Malaysian Airline Flight 370 has been on my mind quite a bit these past days. Like many people, there are a myriad of reasons why some of us are affected by this tragic mysterious loss. Unexplained losses are the hardest.

I spent all my high school years in Singapore, with the last two in boarding school as my parents moved to Malaysia. I have fond memories of a train journey from Singapore through Malaysia onto Thailand with three classmates. Over the course of several years, I took similar flight paths as MA 370. I returned to Thailand when my parents were stationed there. I travelled to Hong Kong and Macau. I went on to mainland China to Guang Zhou. I returned to Singapore twelve years after my high school graduation to re-edit and retrace the steps of The Secret Map of Singapore which my parents had designed, and I was left speechless at the grandeur of the Wall of China a couple of years ago.

Now, living in Northern California, I am often drawn to San Francisco's Chinatown. I always sense a pull from all my years and travels in the Far East. With passengers from the flight being from many corners of the globe, by far the biggest loss is the Chinese. I honor them today with this small collection of colorful photos, which wrap themselves around my fanciful taste for Chinoiserie, whose colors blend with the vignettes of Provence in my home.
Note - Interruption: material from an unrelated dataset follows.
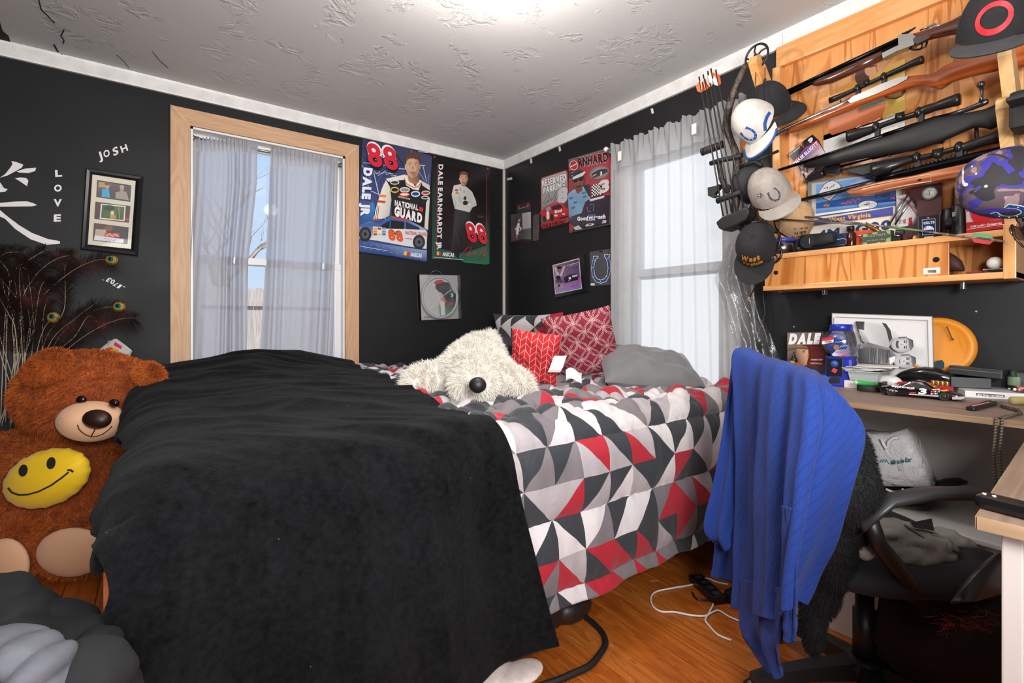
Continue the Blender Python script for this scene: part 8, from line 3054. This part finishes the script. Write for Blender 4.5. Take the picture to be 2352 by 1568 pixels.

A rural home ~ a poem by Mei Yaochen (1002-1060)

The cock crows three times; the sky is almost light.
Someone's lined up bowls of rice, along with flasks of tea.
Anxiously, the peasants rush to start the ploughing early,
I pull aside the willow shutter and gaze at the morning stars.



















• the last emperor of China, Pu Yi •
Off to the side of the main palaces in The Forbidden City in Beijing, I discovered stunning large photographs framed in Chinese lacquer red surrounding a small intimate courtyard .
 How nice it would be to sit there today, and reflect on the lives of all the people of flight MA370.
Indeed that would be … very good for the soul.